Though the former president built it, the building is now owned by a different billionaire, Carl Icahn, who acquired the two remaining Trump casinos in 2016 from the last of their many bankruptcies.
Atlantic City Mayor Marty Small proposed using the demolition as a fundraiser for the Boys & Girls Club of Atlantic City and began an auction for the right to press the button that would bring the structure down.
But Icahn — a donor and former special economic adviser to Trump — objected on safety and liability issues, and got the auction house to halt the bids. Icahn said he would replace the $175,000 that had already been bid with his own money.
Opened in 1984, when Trump was a real estate developer in his pre-politics days, Trump Plaza was for a time the most successful casino in Atlantic City. It was the place to be when a mega-event such as a Mike Tyson boxing match or a Rolling Stones concert was held next door in Boardwalk Hall.
Ron Gatewood, a food and beverage worker at Trump Plaza from 1986 until its closing in 2014, brought food and drinks to stars including Aretha Franklin, Luther Vandross and Barry White in their hotel rooms.
“They were very down-to-earth people,” Gatewood recalled. “They never made you feel less-than. They tipped very well. Well, some did, anyway.”
The casino even had a cameo in the film Ocean’s Eleven. When George Clooney and Brad Pitt recruited actor Bernie Mac’s character to help with a Las Vegas casino heist, they plucked him from Trump Plaza, where he was a dealer.
Bob McDevitt, president of the main casino workers’ union, said the place oozed glamour and buzz when it first opened.
“When there was a Tyson fight, it was like New Year’s Eve all over the city, massive traffic jams,” he said.
But things began to sour for Trump Plaza when Donald Trump opened the nearby Trump Taj Mahal in 1990, with crushing debt loads that led the company to pour most of its resources — and cash — into the shiny new hotel and casino.

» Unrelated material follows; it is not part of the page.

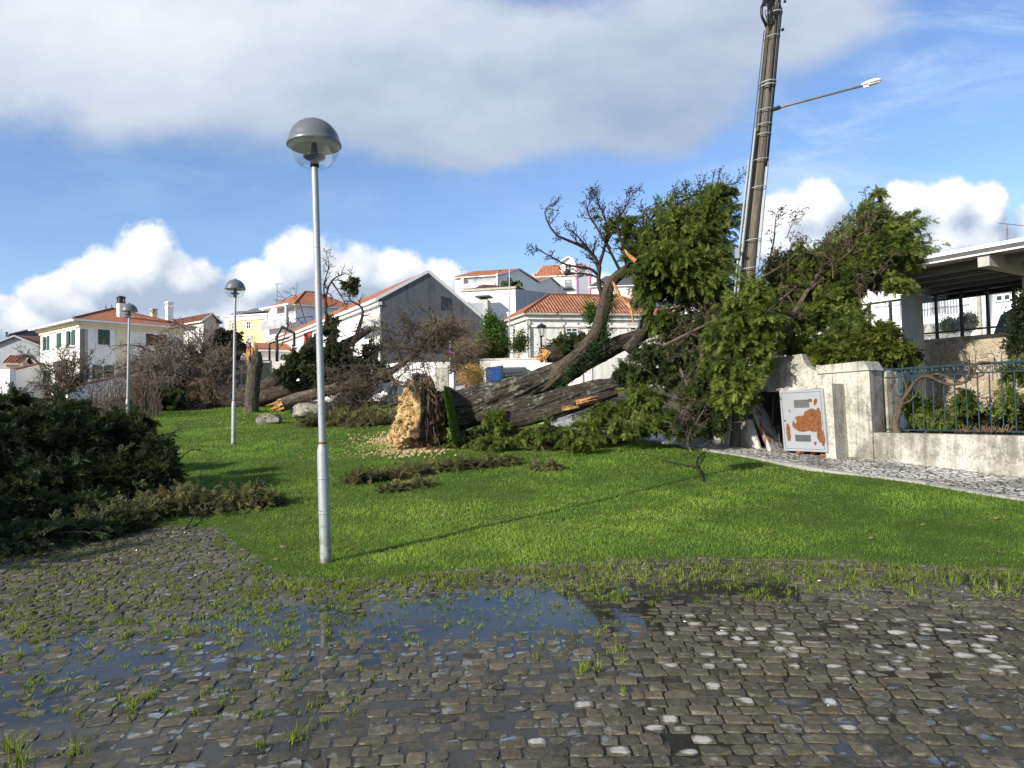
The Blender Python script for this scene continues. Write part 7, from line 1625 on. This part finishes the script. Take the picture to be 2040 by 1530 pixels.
# ---------------------------------------------------------------- lamp posts
def lamp(px, py, Y, scale, label, lean=0., top=None, h=4.47, zb=None, rot=0.):
    base = atY(px, py, Y)
    if zb is not None: base[2] = zb
    o = thing('lamp_post', label, 'lamp post', base, 'round headed park lamps'); L = []
    ax = np.array(((1, 0, 0), (0, 1, 0), (0, 0, 1)), float); up = unit((lean, 0, 1)); x = unit(np.cross((0, 1, 0), up)); y = np.cross(up, x); A = (x, y, up)
    B = base
    def at(z): return B+up*z
    zj = .255*h
    MB().lathe(B, [(.0585, -.25), (.0585, zj-.06), (.054, zj-.02), (.040, zj+.03), (.038, zj+.04)], 28, A).build('base_sleeve', M['galv'], o, smooth=True)
    MB().lathe(B, [(.0375, zj+.035), (.0345, h*.885)], 24, A).build('pole', M['galv'], o, smooth=True)
    q = MB(); q.lathe(B, [(.0405, zj+.03), (.0425, zj+.036), (.0425, zj+.052), (.038, zj+.056)], 24, A); q.build('rust_ring', M['rust'], o)
    q = MB()
    for z in (zj*.72, zj*.42): q.lathe(B, [(.0587, z), (.0605, z+.006), (.0605, z+.016), (.0587, z+.022)], 28, A)
    q.box(at(zj*.45)+np.array((-.02, -.060, 0)), (.012, .006, .012)); q.build('seam', M['galv'], o)
    hb = h*.885; R = .058*h; zc = h-R-.03                                          # centre of the globe
    hd = MB(); hd.lathe(B, [(.036, hb-.005), (.046, hb-.002), (.046, hb+.065), (.05, hb+.075), (.10, hb+.088), (.118, hb+.105), (.115, hb+.115), (.055, hb+.125), (.038, hb+.16), (.026, hb+.25), (.024, zc+.02), (0, zc+.02)], 28, A)
    head = hd.build('lamp_base', M['lamp_black'], o, smooth=True)
    th = np.linspace(0, math.pi/2, 14); prof = [(R*math.cos(t), zc+R*math.sin(t)) for t in th]
    MB().lathe(B, [(R*1.035, zc-.012), (R*1.045, zc+.004), (R*1.02, zc+.02)]+[(r_, z) for r_, z in prof[1:-1]]+[(.012, zc+R)], 40, A).build('dome', M['lamp_cap'], o, smooth=True)
    MB().lathe(B, [(.03, zc+R-.005), (.03, zc+R+.012), (.012, zc+R+.022), (0, zc+R+.022)], 12, A).build('finial', M['lamp_black'], o)
    MB().lathe(B, [(R*1.03, zc-.010), (R*.95, zc+.012), (R*.90, zc+.07), (R*.6, zc+.14), (.03, zc+.16), (0, zc+.16)], 32, A).build('reflector', M['lamp_inner'], o, smooth=True)
    th = np.linspace(-1.10, 0, 14); MB().lathe(B, [(R*.975*math.cos(t), zc+R*.975*math.sin(t)-.005) for t in th], 40, A).build('globe', M['clear'], o, smooth=True)
    return o
lb = ground(649, 1121); lamp(649, 1121, lb[1], 1, 'nearest tall lamp post standing at the lawn corner by the paving', lean=-.017, h=4.73)
lb2 = ground(465, 886); lamp(465, 886, lb2[1], 1, 'middle lamp post on the open lawn left of the nearest one', lean=.018, h=lb2[1]*333/F)
Y3 = 24.2; zt3 = atY(253, 603, Y3)[2]; lamp(253, 830, Y3, 1, 'farthest lamp post rising from thin stems before the white house', lean=.02, h=4.47, zb=zt3-4.47)
# ---------------------------------------------------------------- leaning wooden pole
Yp = ground(1466, 892)[1]
B = ground(1466, 893); o = thing('utility_pole', 'tall leaning wooden utility pole with conduits, straps and street lamp arm', 'pole', B)
def ax_(y, off=0., dy=0.):
    """point on the pole at photograph row y, off in photograph pixels to the side"""
    x = np.interp(y, [-330, 0, 300, 540, 700, 893], [1578, 1546, 1517, 1493, 1481, 1466]); return atY(x+off, y, Yp+dy)
rows = [900, 800, 700, 600, 500, 400, 300, 200, 100, 0, -100, -220, -330]
b = MB(); b.tube([ax_(y) for y in rows], np.linspace(.140, .102, len(rows)), 24, ridge=.05, rn=8, smoothn=70, lump=.03, seed=2); b.build('pole', M['pole_wood'], o, smooth=True)
b = MB(); b.tube([ax_(y, -np.interp(y, [-330, 893], [10, 14]), -.05) for y in rows if y < 760], .048, 12, smoothn=50, lump=.05); b.build('side_timber', M['pole_wood'], o, smooth=True)
def run(name, offs, r, mat, y0, y1, dy=-.14): b = MB(); ys_ = np.linspace(y0, y1, 10); b.tube([ax_(y, np.interp(y, [0, 900], offs), dy) for y in ys_], r, 8, smoothn=24); return b.build(name, M[mat], o, smooth=True)
run('conduit', (12, 19), .030, 'conduit', 545, 320, -.10); run('conduit', (-14, -22), .022, 'conduit', 895, 255, -.16); run('conduit', (-20, -29), .024, 'conduit', 895, 320, -.12); run('conduit', (-9, -16), .02, 'conduit', 890, 700, -.2)
run('cable', (9, 15), .026, 'cable', 330, 10, -.13); run('cable', (13, 18), .016, 'cable', 420, 15, -.08); run('cable', (-17, -27), .010, 'cable', 600, 60, -.14); run('cable', (3, 6), .012, 'cable', 180, 10, -.16)
for y in (30, 77, 167, 174, 251, 271, 321, 376, 480, 536, 840, 620, 222):
    c = ax_(y, -1); w_ = np.interp(y, [0, 900], [.17, .22]); b = MB(); a = np.linspace(0, 2*math.pi, 25); b.tube([c+np.array((math.cos(t)*w_, math.sin(t)*.19-.02, math.cos(t)*.02)) for t in a], .010 if y not in (30, 167, 174) else .016, 5, closed=False); b.build('strap', M['strap'], o)
b = MB(); A_ = ax_(218, 12, -.1); E_ = atY(1722, 170, Yp-.9); b.tube([A_, A_+(E_-A_)*.1, E_], [.030, .030, .024], 10); arm = b.build('lamp_arm', M['arm'], o, smooth=True); b = MB(); b.tube([ax_(221, 8, -.1), A_+(E_-A_)*.10], .045, 10); b.build('bracket', M['cable'], arm)
d = unit(E_-A_); sdv = unit(np.cross(d, (0, 0, 1))); upv = np.cross(sdv, d); b = MB(); nH = 14
prof = [(-.06, .03, .03), (0, .05, .045), (.10, .085, .06), (.22, .10, .062), (.30, .085, .05), (.34, .03, .02)]
Vh = []; sg_ = 18
for l, wv, hv in prof:
    for t in range(sg_): a_ = 2*math.pi*t/sg_; Vh.append(E_+d*l+sdv*math.cos(a_)*wv+upv*(max(math.sin(a_), -.35)*hv+.02))
i = np.arange(len(prof)-1)[:, None]*sg_; j = np.arange(sg_)[None]; j2 = (j+1) % sg_; b.add(np.array(Vh), [np.stack([i+j, i+j2, i+sg_+j2, i+sg_+j], -1).reshape(-1, 4), np.arange(sg_)[::-1], np.arange(sg_)+(len(prof)-1)*sg_]); hd = b.build('lamp_head', M['white_paint'], arm, smooth=True)
b = MB(); b.box(E_+d*.18-upv*.012, (.22, .12, .03), (d, sdv, upv)); b.box(E_+d*.03-upv*.03, (.10, .05, .05), (d, sdv, upv)); b.build('lamp_lens', M['lamp_inner'], hd)
b = MB(); rc = np.random.RandomState(4)
b.tube([ax_(58, -12), ax_(45, -18, -.1), ax_(32, -25, -.15), ax_(15, -27, -.15), ax_(5, -24, -.1), ax_(-20, -26, -.1)], .034, 8, smoothn=30)
for k in range(9): b.tube([ax_(55-rc.uniform(0, 6), -10+rc.uniform(-2, 2), -.15), ax_(40-rc.uniform(0, 20), -20+rc.uniform(-4, 22), -.2), ax_(15-rc.uniform(0, 20), -18+rc.uniform(-8, 26), -.2), ax_(-30, -16+rc.uniform(-8, 20), -.15)], .009, 5, smoothn=20)
for k in range(4): b.box(ax_(6-k*5, -22+k*4, -.16), (.05, .05, .13))
b.tube([ax_(60, 12, -.1), ax_(60, 17, -.1)], .008, 5); b.box(ax_(59, 19, -.1), (.05, .05, .05)); b.box(ax_(3, 18, -.1), (.05, .04, .05))
b.build('cable_bundle', M['cable'], o, smooth=False)
b = MB(); b.box(ax_(505, -28, -.18), (.09, .05, .22)); b.build('junction_box', M['conduit'], o)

“The moment that the Taj Mahal opened up, it began a decline for the Plaza,” McDevitt said. “In order to make sure the Taj Mahal was successful, they shipped all the high rollers from Trump Plaza and Trump’s Castle to the Taj, and they really didn’t invest in the Plaza much.”
The Trump Taj Mahal, one of the casinos acquired by Icahn, has since reopened under new ownership as the Hard Rock Hotel & Casino.
Trump Plaza was the last of four Atlantic City casinos to close in 2014, victims of an oversaturated casino market both in the New Jersey city and in the larger northeast. There were 12 casinos at the start of 2014; there now are nine.
By the time it closed, Trump Plaza was the poorest-performing casino in Atlantic City, taking in as much money from gamblers in 8 1/2 months as the market-leading Borgata did every two weeks.